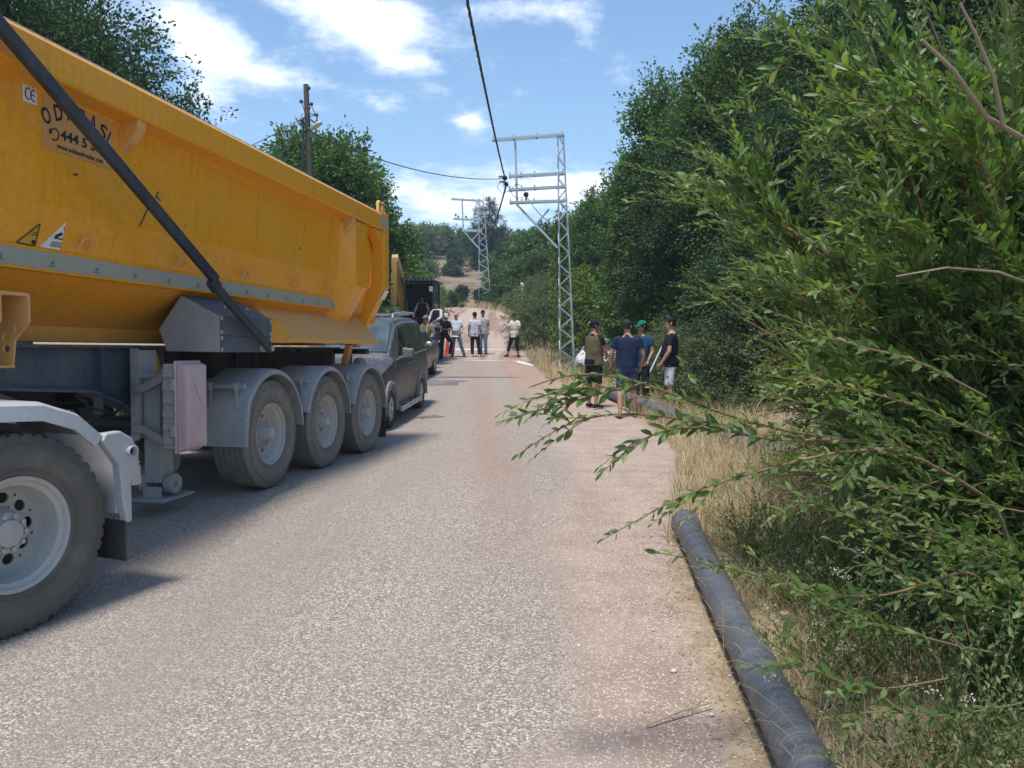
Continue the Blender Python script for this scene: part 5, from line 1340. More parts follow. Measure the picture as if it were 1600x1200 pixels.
# 4 the branches that reach out over the road
bp_ = at(1530, 765, 3.0); base4 = Vector((bp_.x+.25, 3.25, zg(bp_.x+.25, 3.25)))
root4 = empty('arching_shrub', base4, label='shrub whose long leafy branches arch out over the road in front of the four men', cat='bush')
r4 = np.random.default_rng(64); paths, ra, rb, LP, LD, LN, LL = [], [], [], [], [], [], []
def px_path(pts, n=16):
    w = np.array([tuple(at(u, v, Y)-base4) for u, v, Y in pts]); t = np.linspace(0, 1, len(w)); tt = np.linspace(0, 1, n)
    out = np.stack([np.interp(tt, t, w[:, k]) for k in range(3)], -1)
    sm = out.copy(); sm[1:-1] = (out[:-2]+out[1:-1]*2+out[2:])/4; sm[1:-1] = (sm[:-2]+sm[1:-1]*2+sm[2:])/4; return sm
BR = [  # photo pixels with their distances
 ([(1530, 770, 3.0), (1460, 722, 2.9), (1380, 692, 2.8), (1290, 684, 2.72), (1180, 668, 2.66), (1090, 632, 2.6), (1010, 597, 2.55), (940, 580, 2.52), (880, 583, 2.5), (830, 604, 2.48)], .0078, .0022, .05),
 ([(1300, 686, 2.72), (1200, 692, 2.66), (1120, 666, 2.6), (1040, 648, 2.56), (960, 644, 2.52), (900, 655, 2.5), (850, 682, 2.48), (812, 709, 2.46)], .006, .0018, .04),
 ([(1010, 598, 2.55), (950, 612, 2.52), (890, 628, 2.5), (830, 645, 2.48), (776, 660, 2.46)], .004, .0015, .02),
 ([(960, 605, 2.52), (910, 606, 2.5), (870, 612, 2.49), (835, 622, 2.48)], .003, .0012, .03),
 ([(1150, 676, 2.63), (1090, 668, 2.60), (1035, 672, 2.57), (990, 695, 2.54), (960, 720, 2.52), (940, 740, 2.5)], .0035, .0012, .10),
 ([(1400, 700, 2.8), (1300, 705, 2.7), (1220, 728, 2.62), (1140, 748, 2.56), (1070, 772, 2.5), (1010, 805, 2.46), (945, 841, 2.42)], .007, .0016, .06),
 ([(1480, 900, 2.75), (1380, 935, 2.65), (1290, 930, 2.55), (1190, 900, 2.48), (1110, 880, 2.44), (1020, 862, 2.40)], .005, .0014, .25),
 ([(1440, 860, 2.75), (1380, 830, 2.68), (1310, 800, 2.6), (1240, 770, 2.56), (1200, 745, 2.52)], .004, .0014, .10),
 ([(1500, 1010, 2.6), (1400, 985, 2.5), (1310, 955, 2.42), (1230, 915, 2.36), (1170, 860, 2.32)], .004, .0014, .15),
 ([(1480, 1060, 2.5), (1380, 1080, 2.4), (1290, 1060, 2.32), (1210, 1010, 2.26), (1170, 975, 2.22)], .0035, .0012, .2),
 ([(1560, 690, 3.0), (1450, 640, 2.9), (1350, 610, 2.82), (1280, 600, 2.76), (1190, 585, 2.7)], .006, .0016, .10),
 ([(1540, 620, 3.0), (1430, 560, 2.95), (1330, 540, 2.9), (1240, 500, 2.86), (1190, 480, 2.84)], .006, .0016, .15),
 ([(1380, 690, 2.8), (1330, 735, 2.72), (1290, 780, 2.66), (1250, 800, 2.62)], .0035, .0012, .1),
 ([(1420, 700, 2.82), (1350, 650, 2.76), (1290, 632, 2.72), (1230, 625, 2.68), (1185, 610, 2.65)], .0035, .0012, .1),
 ([(1600, 800, 2.9), (1500, 780, 2.8), (1400, 770, 2.7), (1320, 740, 2.62), (1250, 735, 2.58)], .004, .0014, .1),
 ([(1590, 880, 2.8), (1480, 840, 2.7), (1390, 800, 2.62), (1330, 790, 2.58)], .004, .0014, .1),
 ([(1590, 1100, 2.5), (1480, 1120, 2.4), (1380, 1110, 2.32), (1300, 1120, 2.28)], .004, .0014, .1),
 ([(1590, 960, 2.7), (1500, 930, 2.62), (1420, 905, 2.56), (1350, 870, 2.52), (1290, 840, 2.5)], .004, .0014, .1),
]
for k, (pts, r_a, r_b, stt) in enumerate(BR):
    p = px_path(pts); paths.append(p); ra.append(r_a); rb.append(r_b)
    a = shoot_leaves(r4, p, .019, .058, stt, .7, .08); 
    for x, y in zip((LP, LD, LN, LL), a): x.append(y)
    for j in range(5 if k < 2 else 3):                # short side twigs
        q = r4.integers(4, 13); d = unit(p[q+1]-p[q])+r4.normal(size=3)*.45; pt = shoot_pts(r4, p[q], d, r4.uniform(.10, .24), 6, .3)
        paths.append(pt); ra.append(.0018); rb.append(.0008); a = shoot_leaves(r4, pt, .019, .046, .1, .65, .08)
        for x, y in zip((LP, LD, LN, LL), a): x.append(y)
# stems that carry them to the ground, flowing into the branches
for k in (0, 6, 8, 16):
    q = paths[[i for i, p in enumerate(paths) if abs(ra[i]-BR[k][1]) < 1e-9 and np.allclose(p[0], np.array(at(*BR[k][0][0])-base4))][0]]; e, t1 = q[0], unit(q[0]-q[2])
    s0 = np.array([r4.normal()*.12, r4.normal()*.1, -.1]); c1 = s0+np.array([0, 0, .4]); c2 = e+t1*.32; t = np.linspace(0, 1, 16)[:, None]
    paths.append(s0*(1-t)**3+3*c1*t*(1-t)**2+3*c2*t*t*(1-t)+e*t**3); ra.append(.011); rb.append(BR[k][1])
P, D, N, L = (np.concatenate(x) for x in (LP, LD, LN, LL))
finish_shrub(root4, (P, D, N, L, .40), paths, ra, rb, 'shrub', r4, 300)

# thick pale branches seen inside the tall shrub
root5 = empty('bare_branch', at(1640, 240, 3.3), label='pale bare branch crossing the upper right corner through the leaves', cat='branch')
mb = MB(); o5 = Vector(root5.location)
for pts, r0, r1 in (([(1640, 240, 3.3), (1590, 212, 3.1), (1540, 182, 3.0), (1490, 110, 2.95), (1440, 62, 2.9)], .013, .006), ([(1568, 196, 3.0), (1552, 120, 2.95), (1525, 55, 2.9), (1500, 5, 2.88)], .009, .005), ([(1600, 440, 3.3), (1560, 425, 3.2), (1480, 418, 3.1), (1400, 432, 3.0)], .007, .003)):
    w = [at(*p)-o5 for p in pts]; mb = MB(); mb.tube(w, list(np.linspace(r0, r1, len(w))), 7); mb.build('limb', barkg, root5, smooth=60)

# ------------------------------------------------------------------ dry grass and weeds on the verge
def blades(r, X, Y, H, W, lean, mat, name, label, tip=.1, kind='stuff', bend=.6):
    n = len(X); Z = zland(X, Y)-.01; a = r.uniform(0, 2*pi, n); d = np.stack([np.cos(a), np.sin(a), np.zeros(n)], -1); s = np.stack([-np.sin(a), np.cos(a), np.zeros(n)], -1)
    ln = lean*r.uniform(.2, 1.5, n); P = np.stack([X, Y, Z], -1); v = []
    for t, w in ((0, 1), (.45, .8), (.8, .5), (1, tip)):
        c = P+np.array([0, 0, 1])*(H*t*(1-.25*ln*t))[:, None]+d*(H*ln*t**1.8)[:, None]; v += [c-s*(W*w)[:, None], c+s*(W*w)[:, None]]
    v = np.stack(v, 1); b = np.arange(n)[:, None]*8; q = np.concatenate([b+[[0, 1, 3, 2]], b+[[2, 3, 5, 4]], b+[[4, 5, 7, 6]]], 0)
    me = np_mesh(name, v.reshape(-1, 3), q); me.materials.append(mat); o = link(name, me); return tag(o, label, 'grass', kind=kind)
LM['straw'] = leafmat('dry_straw', [(0, (.32, .235, .12)), (.5, (.50, .40, .225)), (1, (.68, .58, .37))], .25, .7, (1.1, 1.05, .9))
LM['green'] = leafmat('weed_leaf', [(0, (.08, .115, .04)), (.6, (.15, .195, .065)), (1, (.26, .27, .11))], .3, .6)
gr = np.random.default_rng(71)
def strip(n, y0, y1, a, b, pw_=1.0, clump=0):
    y = y0+(y1-y0)*gr.random(n)**pw_; x = vedge(y)+a+(b-a)*gr.random(n)**1.0
    if clump:
        kx = np.sin(x*7.1+np.sin(y*5.3)*2)+np.sin(y*6.3+x*3.1)+gr.normal(size=n)*.7; m_ = kx > -.35; x, y = x[m_], y[m_]
    return x, y
x, y = strip(24000, 1.6, 6.5, .10, 1.9, 1.0, 1); blades(gr, x, y, gr.uniform(.06, .30, len(x)), gr.uniform(.0009, .0022, len(x)), .9, LM['straw'], 'dry_grass', 'straw-coloured dry grass beside the near pipe')
x, y = strip(26000, 5.5, 15, -.15, 2.8, 1.0, 1); blades(gr, x, y, gr.uniform(.12, .48, len(x)), gr.uniform(.0015, .0035, len(x)), .7, LM['straw'], 'dry_grass', 'tall pale dry grass between the two pipes and the bushes')
x, y = strip(26000, 14, 50, .0, 3.2, 1.0, 1); blades(gr, x, y, gr.uniform(.12, .42, len(x)), gr.uniform(.004, .008, len(x)), .6, LM['straw'], 'dry_grass', 'yellow dry grass along the verge under the near pylon')
y = gr.uniform(47, 60, 9000); x = gr.uniform(-9, 6, 9000); m_ = (x > vedge(y)+.2); x, y = x[m_], y[m_]
blades(gr, x, y, gr.uniform(.2, .7, len(x)), gr.uniform(.008, .014, len(x)), .6, LM['straw'], 'dry_grass', 'yellow dry grass bank round the far pylon foot')
y = gr.uniform(18, 60, 9000); x = ledge(y)-gr.uniform(0, 4, 9000); blades(gr, x, y, gr.uniform(.15, .5, len(x)), gr.uniform(.006, .011, len(x)), .6, LM['straw'], 'dry_grass', 'dry grass left of the road behind the vehicles')
# long loose stems that lie over the near pipe
mb_paths, A_, B_ = [], [], []
for i in range(85):
    yy = gr.uniform(2.3, 5.4); xx = float(np.interp(yy, [a0.y, b0.y], [a0.x, b0.x])) if a0.y < b0.y else float(np.interp(yy, [b0.y, a0.y], [b0.x, a0.x])); xx += gr.normal()*.22+.10; z0 = zg(xx, yy)
    an = gr.uniform(0, 6.28); Ls = gr.uniform(.2, .55); h = gr.uniform(.05, .24); t = np.linspace(0, 1, 7); mb_paths.append(np.stack([xx+cos(an)*Ls*(t-.3), yy+sin(an)*Ls*(t-.3), z0+.01+h*np.sin(t*2.3)+.16*(abs(gr.normal())*.5)*t], -1)); A_.append(.0014); B_.append(.0006)
co, q = tubes_np(mb_paths, A_, B_, 3); me = np_mesh('straw_stems', co, q); me.materials.append(LM['straw']); o = link('straw_stems', me); tag(o, 'loose dry stems lying over the near pipe', 'grass', kind='stuff')
# leafy green weeds: low stems with small leaves
def weeds(n, y0, y1, a, b, h, label, L=.022, per=22, leaf='green', cl=1):
    x, y = strip(n, y0, y1, a, b, 1.0, cl); P, D, N, Ls, pa, r0, r1 = [], [], [], [], [], [], []
    for X, Y in zip(x, y):
        base = np.array([X, Y, zg(X, Y)]); H = h*gr.uniform(.5, 1.3); pt = shoot_pts(gr, base, np.array([gr.normal()*.5-.15, gr.normal()*.5-.1, 1.0]), H, 6, .3, .1)
        aa = shoot_leaves(gr, pt, H/per, L, .1, .9); P.append(aa[0]); D.append(aa[1]); N.append(aa[2]); Ls.append(aa[3]); pa.append(pt); r0.append(.0022); r1.append(.0008)
    P, D, N, Ls = (np.concatenate(q_) for q_ in (P, D, N, Ls)); v, q, t = leaf_arrays(P, D, N, Ls, Ls*.5); co, q2 = tubes_np(pa, r0, r1, 3)
    me = np_mesh('weeds', np.concatenate([v, co]), q2+len(v), t); me.materials.append(LM[leaf]); o = link('weeds', me); tag(o, label, 'weeds', kind='stuff'); return pa
wp = weeds(2600, 1.7, 5.5, .36, 1.9, .55, 'green weeds with small leaves at the lower right corner beside the pipe', .030)
weeds(900, 4.5, 11, .7, 3.0, .5, 'green weeds among the dry grass behind the near pipe', .035)
weeds(1200, 14, 34, .8, 4.0, .7, 'grey-green weeds under the pylon', .07, 14, 'olive')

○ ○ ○

**EXERCISE**
Locate the word "pixels" in the data above. Copy every line carrying it.

**ANSWER TO THIS EXERCISE**
Continue the Blender Python script for this scene: part 5, from line 1340. More parts follow. Measure the picture as if it were 1600x1200 pixels.
BR = [  # photo pixels with their distances